What are your plans for 2024?

So much effort was made in nurturing this release over the years that it prevented me from composing. My mind and emotions were not able to focus on songwriting, at least not for long enough periods to be creative. Now that Echoes From Forgotten Hearts is out there and people can enjoy it, I am free and eager to start working on new music.

I have been recording rough demos of new Vision Eternel songs, or parts of songs, for the last few years and I plan to continue that this year. I am hoping to start recording Vision Eternel’s seventh concept extended play later this year. I may also work on an acoustic release, something with which Vision Eternel has been experimenting since 2007 when the band had multiple members.

However, I do plan to dedicate a few months to promoting Echoes From Forgotten Hearts. There is so much to discuss about the making of this release, and I hope that it receives a decent amount of coverage. A friend also suggested that I produce a music video for “Pièce No. Sept”, which would tie in with the promotion. I think that would be neat because it is an amazing song.

Also on the horizon may be a re-mix album. These would not be other artists’ songs re-mixed by Vision Eternel, but rather an album made up of other artists’ re-mixes of Vision Eternel songs. This is something that I have been thinking about, casually, for a few months. Last April, a fan named Yasin, who produces under the name Birdz, sent me a message on Instagram to let me know that he had created a trap hip-hop type of re-mix from Vision Eternel’s song “Season In Absence”.

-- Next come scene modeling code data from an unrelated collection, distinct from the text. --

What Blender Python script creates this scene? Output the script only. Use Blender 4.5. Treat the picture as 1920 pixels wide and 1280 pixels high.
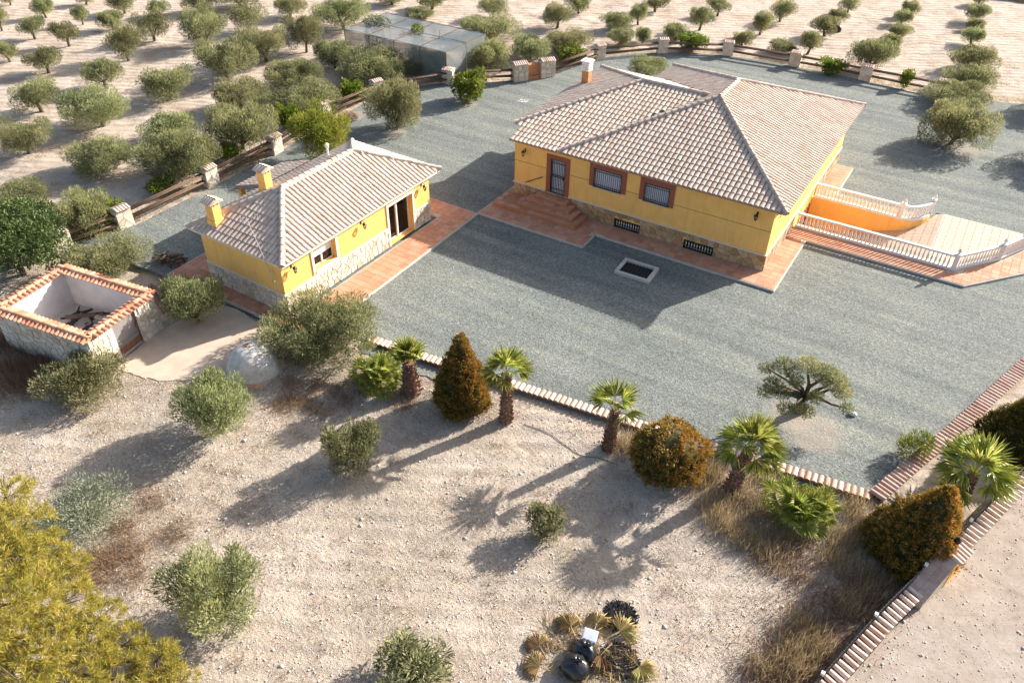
import bpy, bmesh, math, random
import numpy as np
from mathutils import Vector, Matrix
from mathutils.geometry import delaunay_2d_cdt

scene = bpy.context.scene
for o in list(bpy.data.objects):
    bpy.data.objects.remove(o)

# ------------------------------------------------------------------ camera
# x runs along the front wall of the main house, y into the depth, z up (metres)
cd = bpy.data.cameras.new('camera')
cam = bpy.data.objects.new('camera', cd)
scene.collection.objects.link(cam)
cd.sensor_width = 36.0
cd.lens = 28.0
cd.clip_start = 0.5
cd.clip_end = 3000
PITCH = math.radians(38.342)
ROLL = math.radians(-0.92)
YAW = math.radians(31.276)
def _cam_axes():
    a = -YAW
    def hs(v):      # from camera-yaw frame to house frame
        ax = Vector((math.cos(a), math.sin(a), 0)); ay = Vector((-math.sin(a), math.cos(a), 0))
        return Vector((v.dot(ax), v.dot(ay), v.z))
    r = Vector((1, 0, 0)); f = Vector((0, math.cos(PITCH), -math.sin(PITCH))); d = Vector((0, -math.sin(PITCH), -math.cos(PITCH)))
    r2 = math.cos(ROLL) * r + math.sin(ROLL) * d
    d2 = -math.sin(ROLL) * r + math.cos(ROLL) * d
    return hs(r2), hs(d2), hs(f)
_r, _d, _f = _cam_axes()
m = Matrix((( _r.x, -_d.x, -_f.x), (_r.y, -_d.y, -_f.y), (_r.z, -_d.z, -_f.z))).to_4x4()
m.translation = Vector((6.986, -36.108, 22.4))
cam.matrix_world = m
scene.camera = cam

# ------------------------------------------------------------------ light
SUN_AZ = math.radians(62.5)      # from +x towards +y, where the sun stands
SUN_EL = math.radians(25.6)
world = bpy.data.worlds.new('World')
scene.world = world
world.use_nodes = True
wn = world.node_tree
bg = wn.nodes['Background']
sky = wn.nodes.new('ShaderNodeTexSky')
sky.sky_type = 'NISHITA'
sky.sun_disc = False
sky.sun_elevation = SUN_EL
sky.sun_rotation = math.pi / 2 - SUN_AZ
sky.altitude = 300
sky.dust_density = 3.5
sky.ozone_density = 0.6
wn.links.new(sky.outputs[0], bg.inputs[0])
bg.inputs[1].default_value = 0.095
sd = bpy.data.lights.new('sun', 'SUN')
sd.energy = 4.5
sd.angle = math.radians(0.6)
sd.color = (1.0, 0.945, 0.875)
sun = bpy.data.objects.new('sun', sd)
scene.collection.objects.link(sun)
sv = Vector((math.cos(SUN_EL) * math.cos(SUN_AZ), math.cos(SUN_EL) * math.sin(SUN_AZ), math.sin(SUN_EL)))
sun.rotation_euler = sv.to_track_quat('Z', 'Y').to_euler()
scene.view_settings.view_transform = 'Standard'
scene.view_settings.look = 'None'
scene.view_settings.gamma = 1.0
scene.view_settings.use_curve_mapping = False
scene.view_settings.exposure = 1.3
scene.render.engine = 'CYCLES'
scene.cycles.max_bounces = 6
scene.cycles.transparent_max_bounces = 8
scene.cycles.caustics_reflective = False
scene.cycles.caustics_refractive = False

COL = scene.collection.objects
rng = np.random.default_rng(7)
R = math.radians

# ------------------------------------------------------------------ materials
def _n(nt, t, **kw):
    n = nt.nodes.new(t)
    for k, v in kw.items():
        setattr(n, k, v)
    return n

def ramp(nt, fac, stops):
    r = _n(nt, 'ShaderNodeValToRGB')
    el = r.color_ramp.elements
    while len(el) < len(stops):
        el.new(0.5)
    for e, (p, c) in zip(el, stops):
        e.position = p
        e.color = (c[0], c[1], c[2], 1)
    nt.links.new(fac, r.inputs[0])
    return r.outputs[0]

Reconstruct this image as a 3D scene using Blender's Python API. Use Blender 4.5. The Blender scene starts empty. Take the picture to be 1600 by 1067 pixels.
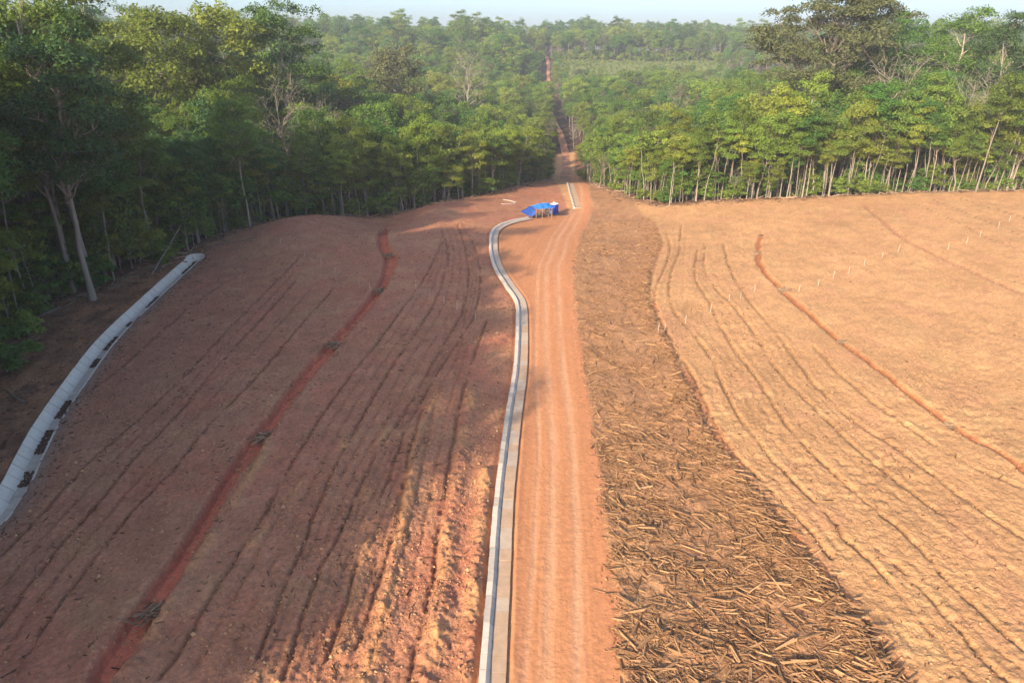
import bpy, math, random
import numpy as np
from mathutils import Vector, Matrix

R = math.radians
rng = np.random.default_rng(7)
random.seed(7)
sc = bpy.context.scene
COL = sc.collection

# ------------------------------------------------------------------ camera, sky, sun, exposure
CAM_Z, PITCH, FPX = 30.0, R(23.6), 1081.0
cam_d = bpy.data.cameras.new('camera')
cam_d.sensor_width = 36.0
cam_d.lens = 36.0 * FPX / 1600.0
cam_d.clip_start, cam_d.clip_end = 0.5, 6000.0
cam = bpy.data.objects.new('camera', cam_d)
cam.location = (0, 0, CAM_Z)
cam.rotation_euler = (R(90) - PITCH, 0, 0)
COL.objects.link(cam)
sc.camera = cam

SUN_EL = R(23.0)
SUN_DIR = Vector((-0.56, -0.83, 0)).normalized()          # horizontal direction towards the sun
world = bpy.data.worlds.new('World'); sc.world = world; world.use_nodes = True
wn = world.node_tree; wn.nodes.clear()
sky = wn.nodes.new('ShaderNodeTexSky'); sky.sky_type = 'NISHITA'; sky.sun_disc = False
sky.sun_elevation = SUN_EL
sky.sun_rotation = math.atan2(SUN_DIR.x, SUN_DIR.y)
sky.air_density, sky.dust_density, sky.ozone_density = 0.7, 2.3, 2.8
wbg = wn.nodes.new('ShaderNodeBackground'); wbg.inputs['Strength'].default_value = 0.15
wo = wn.nodes.new('ShaderNodeOutputWorld')
wn.links.new(sky.outputs[0], wbg.inputs[0]); wn.links.new(wbg.outputs[0], wo.inputs[0])

sun_d = bpy.data.lights.new('sun', 'SUN'); sun_d.energy = 3.6; sun_d.angle = R(0.6); sun_d.color = (1.0, 0.86, 0.66)
sun = bpy.data.objects.new('sun', sun_d)
to_sun = Vector((SUN_DIR.x * math.cos(SUN_EL), SUN_DIR.y * math.cos(SUN_EL), math.sin(SUN_EL)))
sun.rotation_euler = to_sun.to_track_quat('Z', 'Y').to_euler()
sun.location = (-60, -60, 90)
COL.objects.link(sun)

sc.view_settings.view_transform = 'Standard'; sc.view_settings.look = 'None'
sc.view_settings.gamma = 1.0; sc.view_settings.use_curve_mapping = False
sc.view_settings.exposure = 1.17
sc.render.engine = 'CYCLES'
sc.cycles.use_denoising = True
sc.cycles.max_bounces = 6; sc.cycles.diffuse_bounces = 3; sc.cycles.transmission_bounces = 4
sc.cycles.volume_bounces = 1; sc.cycles.use_adaptive_sampling = True; sc.cycles.adaptive_threshold = 0.02
sc.cycles.sample_clamp_indirect = 4.0

# ------------------------------------------------------------------ noise and terrain
def _hash(ix, iy, seed):
    h = (ix.astype(np.int64) * 374761393 + iy.astype(np.int64) * 668265263 + seed * 974634567) & 0xffffffff
    h = ((h ^ (h >> 13)) * 1274126177) & 0xffffffff
    h = ((h ^ (h >> 16)) * 2246822519) & 0xffffffff
    return ((h ^ (h >> 15)) & 0xffffff) / float(0xffffff)
def vnoise(x, y, seed=0):
    x = np.asarray(x, float); y = np.asarray(y, float)
    ix = np.floor(x); iy = np.floor(y); fx = x - ix; fy = y - iy
    fx = fx * fx * fx * (fx * (fx * 6 - 15) + 10); fy = fy * fy * fy * (fy * (fy * 6 - 15) + 10)
    a = _hash(ix, iy, seed); b = _hash(ix + 1, iy, seed); c = _hash(ix, iy + 1, seed); d = _hash(ix + 1, iy + 1, seed)
    return (a * (1 - fx) + b * fx) * (1 - fy) + (c * (1 - fx) + d * fx) * fy
def fbm(x, y, octv=4, seed=0):
    s = 0; a = 0.5; t = 0
    for i in range(octv):
        s = s + a * vnoise(x, y, seed + i * 17); t += a; a *= 0.5
        x, y = x * 1.9 + y * 0.35 + 3.1, y * 1.9 - x * 0.35 + 7.7
    return s / t
def ss(a, b, x):
    t = np.clip((x - a) / (b - a), 0, 1)
    return t * t * (3 - 2 * t)

CRX = [-200, -60, -37, -20, -8, 2, 10, 20, 30, 60, 92, 140, 260]
CRY = [100, 110, 122, 130, 138, 148, 152, 150, 137, 139, 144, 147, 140]
def h0(x, y):
    x = np.asarray(x, float); y = np.asarray(y, float)
    w = np.exp(-((x - 11) / 20.0) ** 2)
    z = -3.6 * ss(88, 152, y) * w
    z = z - 6.0 * ss(0, 1, (y - np.interp(x, CRX, CRY)) / (28 + 70 * w))
    z = z - 0.05 * np.clip(-x - 14, 0, 40) * (1 - ss(110, 150, y))
    z = z + 0.9 * np.exp(-((x - 75) / 34) ** 2 - ((y - 112) / 32) ** 2)
    z = z + 0.7 * np.exp(-((x + 26) / 16) ** 2 - ((y - 105) / 20) ** 2)
    z = z + 2.0 * np.exp(-((x + 37) / 7) ** 2 - ((y - 116) / 10) ** 2) - 3.2 * np.exp(-((x + 24) / 6.5) ** 2 - ((y - 130) / 11) ** 2)
    z = z - 6 * ss(170, 290, y) + (28 - 0.018 * np.clip(x, -200, 400)) * ss(420, 690, y) + (vnoise(x / 110, y / 300, 2) - 0.5) * 13 * ss(600, 700, y) - 14 * ss(900, 2200, y)
    z = z + 23 * np.exp(-((x + 180) / 85) ** 2 - ((y - 235) / 110) ** 2)
    z = z + 8 * np.exp(-((x - 190) / 80) ** 2 - ((y - 270) / 80) ** 2)
    z = z + (fbm(x / 60, y / 60, 2, 5) - 0.5) * 6 * ss(180, 320, np.hypot(x, y))
    return z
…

At first, and before hearing it, I was skeptical because hip-hop is not a genre that I find myself listening to often. I was also worried about Vision Eternel getting re-mixed without my input because I am very protective of this band. However, after hearing it, I was very impressed. I was amazed by Yasin’s work; he turned it into a really good song and I listen to it often. I have since been putting out feelers with friends to see if others would be interested in doing re-mixes. If it turns out that enough people are on board, it might turn into something.